• **Objective**: Would you transcribe the whole listing exactly, minus its pictures?

• **Data excerpt**:
┌────────

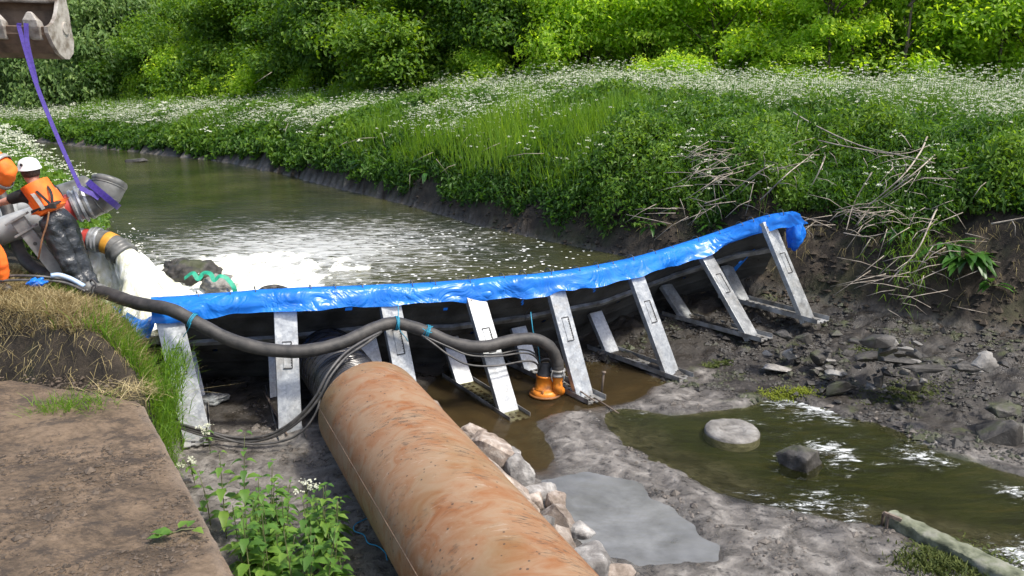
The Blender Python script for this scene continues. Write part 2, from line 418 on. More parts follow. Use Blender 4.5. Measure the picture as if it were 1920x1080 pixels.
# ------------------------------------------------------------------ water
def upstream_water_mat():
    m, nt, b = newmat('river_water'); v = coords(nt); lk = nt.links
    sep = nt.nodes.new('ShaderNodeSeparateXYZ'); lk.new(v, sep.inputs[0])
    J = at(270, 560, WATER_Z)
    def dist(p, sx, sy, rot=0.0):
        mp = nt.nodes.new('ShaderNodeMapping'); mp.vector_type = 'TEXTURE'
        mp.inputs['Location'].default_value = (p[0], p[1], p[2] if len(p) > 2 else WATER_Z); mp.inputs['Scale'].default_value = (sx, sy, 1)
        mp.inputs['Rotation'].default_value = (0, 0, rot); lk.new(v, mp.inputs[0])
        ln = nt.nodes.new('ShaderNodeVectorMath'); ln.operation = 'LENGTH'; lk.new(mp.outputs[0], ln.inputs[0]); return ln.outputs['Value']
    ang = math.atan2(0.45, 1)
    d1 = dist(at(330, 545, WATER_Z), 2.0, 1.5, ang); d2 = dist(at(560, 470, WATER_Z), 5.0, 4.6, 0.35)
    warp = noise(nt, v, 1.6, 7, 0.62, 1.2); str_ = nt.nodes.new('ShaderNodeMapping'); str_.inputs['Scale'].default_value = (1.0, 3.0, 1); str_.inputs['Rotation'].default_value = (0, 0, -0.45); lk.new(v, str_.inputs[0])
    streak = noise(nt, str_.outputs[0], 3.2, 8, 0.68, 1.0)
    core = math_(nt, 'SUBTRACT', math_(nt, 'ADD', math_(nt, 'MULTIPLY', warp, 1.3), 0.45), d1)
    core = ramp(nt, [(0.0, (0, 0, 0)), (0.35, (1, 1, 1))], core).outputs[0]
    halo = math_(nt, 'MULTIPLY', math_(nt, 'SUBTRACT', 1.02, d2), 0.35)
    halo = math_(nt, 'ADD', halo, math_(nt, 'SUBTRACT', streak, 0.62))
    halo = ramp(nt, [(0.02, (0, 0, 0)), (0.20, (.6, .6, .6))], halo).outputs[0]
    # drifting foam flecks
    vor = nt.nodes.new('ShaderNodeTexVoronoi'); vor.inputs['Scale'].default_value = 6.5; lk.new(v, vor.inputs['Vector'])
    d3 = dist((-0.6, 14.2), 4.0, 4.6, -0.75)
    zone = ramp(nt, [(0.35, (1, 1, 1)), (1.0, (0, 0, 0))], d3).outputs[0]
    sz = math_(nt, 'MULTIPLY', math_(nt, 'MULTIPLY', zone, 0.20), noise(nt, v, 3, 3))
    fl = math_(nt, 'LESS_THAN', vor.outputs['Distance'], math_(nt, 'MULTIPLY', sz, 1.7))
    foam = math_(nt, 'MAXIMUM', math_(nt, 'MAXIMUM', core, halo), fl)
    deep = ramp(nt, [(0.35, (0.017, 0.021, 0.008)), (0.7, (0.055, 0.055, 0.022))], noise(nt, v, 0.5, 4)).outputs[0]
    lk.new(mixc(nt, foam, deep, (0.74, 0.75, 0.74)), b.inputs['Base Color'])
    lk.new(mixc(nt, foam, (0.05,)*3, (0.7,)*3), b.inputs['Roughness'])
    b.inputs['IOR'].default_value = 1.33
    rp = nt.nodes.new('ShaderNodeMapping'); rp.inputs['Scale'].default_value = (1.0, 2.2, 1); rp.inputs['Rotation'].default_value = (0, 0, -0.35); lk.new(v, rp.inputs[0])
    amp = ramp(nt, [(0.2, (1, 1, 1)), (1.0, (0.22,)*3)], dist(at(470, 480, WATER_Z), 9, 7, .5)).outputs[0]
    h = math_(nt, 'MULTIPLY', math_(nt, 'ADD', noise(nt, rp.outputs[0], 2.2, 6, 0.55, 0.8), math_(nt, 'MULTIPLY', noise(nt, rp.outputs[0], 7.5, 4, 0.5, .5), 0.35)), amp)
    p = bump(nt, b, h, 0.55, 0.16)
    bump(nt, b, math_(nt, 'MULTIPLY', foam, noise(nt, v, 9, 8, .7)), 0.6, 0.10, p)
    return m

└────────

• **Written reply**:
The Blender Python script for this scene continues. Write part 2, from line 418 on. More parts follow. Use Blender 4.5. Measure the picture as if it were 1920x1080 pixels.
# ------------------------------------------------------------------ water
def upstream_water_mat():
    m, nt, b = newmat('river_water'); v = coords(nt); lk = nt.links
    sep = nt.nodes.new('ShaderNodeSeparateXYZ'); lk.new(v, sep.inputs[0])
    J = at(270, 560, WATER_Z)
    def dist(p, sx, sy, rot=0.0):
        mp = nt.nodes.new('ShaderNodeMapping'); mp.vector_type = 'TEXTURE'
        mp.inputs['Location'].default_value = (p[0], p[1], p[2] if len(p) > 2 else WATER_Z); mp.inputs['Scale'].default_value = (sx, sy, 1)
        mp.inputs['Rotation'].default_value = (0, 0, rot); lk.new(v, mp.inputs[0])
        ln = nt.nodes.new('ShaderNodeVectorMath'); ln.operation = 'LENGTH'; lk.new(mp.outputs[0], ln.inputs[0]); return ln.outputs['Value']
    ang = math.atan2(0.45, 1)
    d1 = dist(at(330, 545, WATER_Z), 2.0, 1.5, ang); d2 = dist(at(560, 470, WATER_Z), 5.0, 4.6, 0.35)
    warp = noise(nt, v, 1.6, 7, 0.62, 1.2); str_ = nt.nodes.new('ShaderNodeMapping'); str_.inputs['Scale'].default_value = (1.0, 3.0, 1); str_.inputs['Rotation'].default_value = (0, 0, -0.45); lk.new(v, str_.inputs[0])
    streak = noise(nt, str_.outputs[0], 3.2, 8, 0.68, 1.0)
    core = math_(nt, 'SUBTRACT', math_(nt, 'ADD', math_(nt, 'MULTIPLY', warp, 1.3), 0.45), d1)
    core = ramp(nt, [(0.0, (0, 0, 0)), (0.35, (1, 1, 1))], core).outputs[0]
    halo = math_(nt, 'MULTIPLY', math_(nt, 'SUBTRACT', 1.02, d2), 0.35)
    halo = math_(nt, 'ADD', halo, math_(nt, 'SUBTRACT', streak, 0.62))
    halo = ramp(nt, [(0.02, (0, 0, 0)), (0.20, (.6, .6, .6))], halo).outputs[0]
    # drifting foam flecks
    vor = nt.nodes.new('ShaderNodeTexVoronoi'); vor.inputs['Scale'].default_value = 6.5; lk.new(v, vor.inputs['Vector'])
    d3 = dist((-0.6, 14.2), 4.0, 4.6, -0.75)
    zone = ramp(nt, [(0.35, (1, 1, 1)), (1.0, (0, 0, 0))], d3).outputs[0]
    sz = math_(nt, 'MULTIPLY', math_(nt, 'MULTIPLY', zone, 0.20), noise(nt, v, 3, 3))
    fl = math_(nt, 'LESS_THAN', vor.outputs['Distance'], math_(nt, 'MULTIPLY', sz, 1.7))
    foam = math_(nt, 'MAXIMUM', math_(nt, 'MAXIMUM', core, halo), fl)
    deep = ramp(nt, [(0.35, (0.017, 0.021, 0.008)), (0.7, (0.055, 0.055, 0.022))], noise(nt, v, 0.5, 4)).outputs[0]
    lk.new(mixc(nt, foam, deep, (0.74, 0.75, 0.74)), b.inputs['Base Color'])
    lk.new(mixc(nt, foam, (0.05,)*3, (0.7,)*3), b.inputs['Roughness'])
    b.inputs['IOR'].default_value = 1.33
    rp = nt.nodes.new('ShaderNodeMapping'); rp.inputs['Scale'].default_value = (1.0, 2.2, 1); rp.inputs['Rotation'].default_value = (0, 0, -0.35); lk.new(v, rp.inputs[0])
    amp = ramp(nt, [(0.2, (1, 1, 1)), (1.0, (0.22,)*3)], dist(at(470, 480, WATER_Z), 9, 7, .5)).outputs[0]
    h = math_(nt, 'MULTIPLY', math_(nt, 'ADD', noise(nt, rp.outputs[0], 2.2, 6, 0.55, 0.8), math_(nt, 'MULTIPLY', noise(nt, rp.outputs[0], 7.5, 4, 0.5, .5), 0.35)), amp)
    p = bump(nt, b, h, 0.55, 0.16)
    bump(nt, b, math_(nt, 'MULTIPLY', foam, noise(nt, v, 9, 8, .7)), 0.6, 0.10, p)
    return m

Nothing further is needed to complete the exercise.